Our Self-directed Support team review activities over 2018 for our annual report.

This year there has been a renewed emphasis on SDS at a national level as the end of the 2010-20 strategy draws near. To set the scene, the ‘Data under Development’ statistics on Self-directed Support, released in July, indicated that 70 per cent of people have been given choice and control. This suggests that SDS is beginning to be the main delivery mechanism for social care. However, the continued over-reliance on Option 3, and disparity in funding levels between the options, indicate that the increase in choice and control espoused by public bodies may not reflect growing diversification of support in Scotland.

The above was borne out in the ALLIANCE’s report into ‘Personal Experiences of SDS’ released last year and following publication of our research, we launched a series of briefing papers looking at the experiences of children, young people and families, people over the age of 65 and women who access SDS. Across all demographics, the ALLIANCE found there was an inequality in their experiences of getting and managing their SDS budgets.
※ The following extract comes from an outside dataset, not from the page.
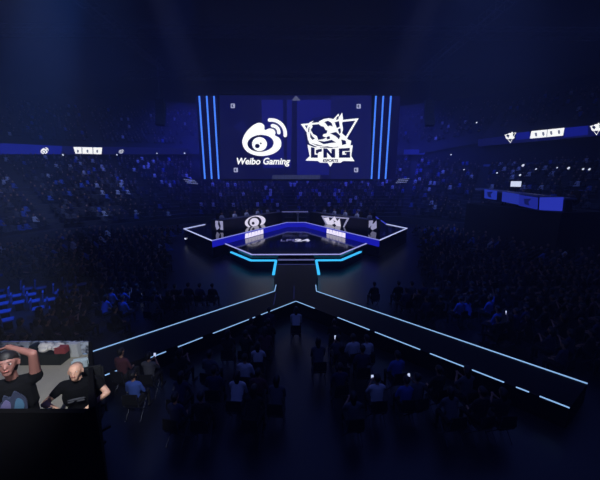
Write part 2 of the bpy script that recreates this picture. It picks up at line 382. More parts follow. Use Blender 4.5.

As the ALLIANCE begins the next round of research into people’s experiences of SDS, which we are doing in collaboration with Self Directed Support Scotland, we hope to facilitate more opportunities to unpack the restrictions and limitations of SDS as a mechanism for enabling people to meet their daily needs and outcomes and realise their rights.

Based on our research findings, the ALLIANCE gave evidence to the Public Audit and Post-Legislative Scrutiny Committee (the Committee) alongside representatives from the Third Sector and Health and Social Care Partnerships. The Committee’s most pressing issues were directed towards the approach taken by local authorities’ frontline staff and their leadership. In identifying the disparities between different local authorities roll-out of SDS, there is a tendency by some to be more prescriptive than others over how budgets can be used. The ALLIANCE supported the Committee’s suggestion that the Scottish Government should consider its role in encouraging greater leadership in implementing the intentions of the SDS Act and highlighted the role of the third sector in providing an independent report on the state of SDS roll-out throughout Scotland.

In 2018-19 the ALLIANCE and MECOPP (the Minority Ethnic Carers of People Project) are partnering to deliver the ‘SDS Masterclass Series’– four events looking at different aspects of Self-directed Support. The ALLIANCE’s first Masterclass focused on the experiences of young people who access social care, transitioning between child and adult services. Following presentations from Scott Read (ARC Scotland), Willie Rutherglen (fSDC), and Ryan and Julie Cuzen (Young person and parent), delegates were asked to think of ideas that could inform the Scottish Government’s strategies on SDS and on transitions. Among the suggestions proposed, delegates highlighted the need for coordinated transition planning, universal guidelines, and incorporation of young people’s and parents’ views into future strategies on SDS and transitions.